Extract each line of the records below that contains the word "Blender".

-- start of Task data --

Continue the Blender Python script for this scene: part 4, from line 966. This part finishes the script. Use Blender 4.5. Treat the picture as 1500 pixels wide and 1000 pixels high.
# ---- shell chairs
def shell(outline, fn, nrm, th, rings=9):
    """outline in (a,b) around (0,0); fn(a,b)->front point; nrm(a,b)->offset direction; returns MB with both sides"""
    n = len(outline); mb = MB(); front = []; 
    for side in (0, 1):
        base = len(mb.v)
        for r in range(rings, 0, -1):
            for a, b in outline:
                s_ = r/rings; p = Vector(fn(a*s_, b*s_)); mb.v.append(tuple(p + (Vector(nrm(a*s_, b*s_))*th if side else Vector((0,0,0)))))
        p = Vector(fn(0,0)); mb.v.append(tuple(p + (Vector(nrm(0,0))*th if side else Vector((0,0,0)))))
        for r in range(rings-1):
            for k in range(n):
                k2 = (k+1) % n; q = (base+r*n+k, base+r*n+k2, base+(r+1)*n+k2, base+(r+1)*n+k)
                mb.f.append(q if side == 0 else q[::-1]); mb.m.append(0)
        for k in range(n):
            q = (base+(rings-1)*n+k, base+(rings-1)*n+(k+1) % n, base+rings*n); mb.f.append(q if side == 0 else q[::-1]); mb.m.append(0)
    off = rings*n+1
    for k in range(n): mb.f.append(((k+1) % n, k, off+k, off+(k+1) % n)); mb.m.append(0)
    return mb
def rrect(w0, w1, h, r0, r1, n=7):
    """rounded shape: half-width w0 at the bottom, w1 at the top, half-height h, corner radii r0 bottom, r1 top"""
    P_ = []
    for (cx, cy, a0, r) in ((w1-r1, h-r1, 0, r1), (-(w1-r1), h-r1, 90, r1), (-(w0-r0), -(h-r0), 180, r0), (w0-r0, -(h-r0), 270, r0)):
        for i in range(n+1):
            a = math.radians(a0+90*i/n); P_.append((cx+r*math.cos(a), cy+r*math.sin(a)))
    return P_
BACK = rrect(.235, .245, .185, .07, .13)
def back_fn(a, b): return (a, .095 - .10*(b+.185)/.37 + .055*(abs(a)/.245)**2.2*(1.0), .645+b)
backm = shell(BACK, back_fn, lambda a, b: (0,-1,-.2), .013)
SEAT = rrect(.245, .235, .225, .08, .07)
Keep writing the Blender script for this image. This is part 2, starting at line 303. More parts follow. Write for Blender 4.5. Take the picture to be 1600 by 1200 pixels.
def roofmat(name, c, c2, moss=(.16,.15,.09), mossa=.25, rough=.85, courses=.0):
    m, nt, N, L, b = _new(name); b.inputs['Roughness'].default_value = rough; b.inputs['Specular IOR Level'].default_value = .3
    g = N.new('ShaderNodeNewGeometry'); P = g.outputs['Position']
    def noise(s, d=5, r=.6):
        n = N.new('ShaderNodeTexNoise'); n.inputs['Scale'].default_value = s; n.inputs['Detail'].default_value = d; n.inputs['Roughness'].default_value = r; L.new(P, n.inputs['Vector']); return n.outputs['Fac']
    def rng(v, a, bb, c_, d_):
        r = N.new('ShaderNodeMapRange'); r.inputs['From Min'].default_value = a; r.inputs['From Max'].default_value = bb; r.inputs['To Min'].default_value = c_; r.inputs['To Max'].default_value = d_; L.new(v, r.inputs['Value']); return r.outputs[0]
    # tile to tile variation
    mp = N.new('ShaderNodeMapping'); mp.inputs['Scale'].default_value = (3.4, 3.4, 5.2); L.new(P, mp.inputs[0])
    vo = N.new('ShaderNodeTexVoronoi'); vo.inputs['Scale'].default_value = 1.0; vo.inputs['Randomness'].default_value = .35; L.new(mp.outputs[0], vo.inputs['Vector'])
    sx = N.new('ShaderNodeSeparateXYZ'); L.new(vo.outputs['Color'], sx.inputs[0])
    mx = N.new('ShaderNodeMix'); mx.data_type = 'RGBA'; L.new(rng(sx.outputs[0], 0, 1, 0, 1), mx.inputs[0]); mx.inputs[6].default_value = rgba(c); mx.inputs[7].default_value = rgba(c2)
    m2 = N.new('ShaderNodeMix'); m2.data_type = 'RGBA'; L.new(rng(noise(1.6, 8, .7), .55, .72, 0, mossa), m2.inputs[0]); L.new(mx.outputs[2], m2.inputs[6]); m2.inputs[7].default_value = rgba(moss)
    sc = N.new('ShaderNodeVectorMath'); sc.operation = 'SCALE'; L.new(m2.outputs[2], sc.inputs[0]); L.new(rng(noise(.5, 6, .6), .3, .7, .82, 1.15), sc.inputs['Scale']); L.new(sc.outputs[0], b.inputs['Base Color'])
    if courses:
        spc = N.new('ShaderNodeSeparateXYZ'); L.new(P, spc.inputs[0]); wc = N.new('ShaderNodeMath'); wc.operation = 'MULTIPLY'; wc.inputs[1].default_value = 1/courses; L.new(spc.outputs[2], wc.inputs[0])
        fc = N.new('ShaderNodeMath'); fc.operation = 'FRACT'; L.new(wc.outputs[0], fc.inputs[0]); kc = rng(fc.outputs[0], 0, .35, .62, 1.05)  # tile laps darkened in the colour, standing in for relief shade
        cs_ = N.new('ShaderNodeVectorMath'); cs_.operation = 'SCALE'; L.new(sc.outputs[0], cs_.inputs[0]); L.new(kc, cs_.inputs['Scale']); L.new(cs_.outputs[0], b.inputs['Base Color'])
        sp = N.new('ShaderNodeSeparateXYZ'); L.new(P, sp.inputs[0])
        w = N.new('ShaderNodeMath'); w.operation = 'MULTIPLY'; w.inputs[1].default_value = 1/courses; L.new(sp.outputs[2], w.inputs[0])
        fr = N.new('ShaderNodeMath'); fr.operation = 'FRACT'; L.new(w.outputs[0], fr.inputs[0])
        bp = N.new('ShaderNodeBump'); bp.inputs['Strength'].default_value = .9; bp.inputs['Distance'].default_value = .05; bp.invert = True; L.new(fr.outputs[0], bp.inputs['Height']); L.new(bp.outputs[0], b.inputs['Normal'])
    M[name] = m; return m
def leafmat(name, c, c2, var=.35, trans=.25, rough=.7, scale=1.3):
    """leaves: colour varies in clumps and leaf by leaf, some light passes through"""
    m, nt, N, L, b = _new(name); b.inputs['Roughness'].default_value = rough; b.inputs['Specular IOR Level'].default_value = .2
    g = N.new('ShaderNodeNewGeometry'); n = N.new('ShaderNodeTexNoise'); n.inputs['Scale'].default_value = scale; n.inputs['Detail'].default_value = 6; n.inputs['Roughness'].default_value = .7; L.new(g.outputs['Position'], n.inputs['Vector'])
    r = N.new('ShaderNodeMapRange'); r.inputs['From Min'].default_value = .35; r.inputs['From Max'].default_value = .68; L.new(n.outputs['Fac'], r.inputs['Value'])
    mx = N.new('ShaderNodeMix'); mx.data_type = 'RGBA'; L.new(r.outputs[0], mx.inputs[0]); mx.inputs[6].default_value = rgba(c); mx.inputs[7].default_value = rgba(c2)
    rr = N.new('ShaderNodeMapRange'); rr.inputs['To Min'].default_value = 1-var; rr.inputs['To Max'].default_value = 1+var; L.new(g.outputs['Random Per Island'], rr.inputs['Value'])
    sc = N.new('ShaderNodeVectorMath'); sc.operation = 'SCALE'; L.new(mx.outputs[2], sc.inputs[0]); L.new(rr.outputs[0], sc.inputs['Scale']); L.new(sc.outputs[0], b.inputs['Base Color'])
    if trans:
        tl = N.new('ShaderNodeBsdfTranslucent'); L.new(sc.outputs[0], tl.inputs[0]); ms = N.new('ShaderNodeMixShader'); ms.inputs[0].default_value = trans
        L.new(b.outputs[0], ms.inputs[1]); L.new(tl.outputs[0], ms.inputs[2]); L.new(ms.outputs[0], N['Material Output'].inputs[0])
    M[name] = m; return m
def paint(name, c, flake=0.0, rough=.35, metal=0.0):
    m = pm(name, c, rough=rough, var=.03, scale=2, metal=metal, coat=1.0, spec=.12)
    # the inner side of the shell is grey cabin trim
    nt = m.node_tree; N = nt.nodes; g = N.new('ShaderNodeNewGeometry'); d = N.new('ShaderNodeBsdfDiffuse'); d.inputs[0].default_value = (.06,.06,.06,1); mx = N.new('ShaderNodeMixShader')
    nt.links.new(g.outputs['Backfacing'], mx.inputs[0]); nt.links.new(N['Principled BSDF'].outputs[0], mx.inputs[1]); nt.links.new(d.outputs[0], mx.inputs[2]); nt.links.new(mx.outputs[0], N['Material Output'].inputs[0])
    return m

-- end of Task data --

The result =>
Continue the Blender Python script for this scene: part 4, from line 966. This part finishes the script. Use Blender 4.5. Treat the picture as 1500 pixels wide and 1000 pixels high.
Keep writing the Blender script for this image. This is part 2, starting at line 303. More parts follow. Write for Blender 4.5. Take the picture to be 1600 by 1200 pixels.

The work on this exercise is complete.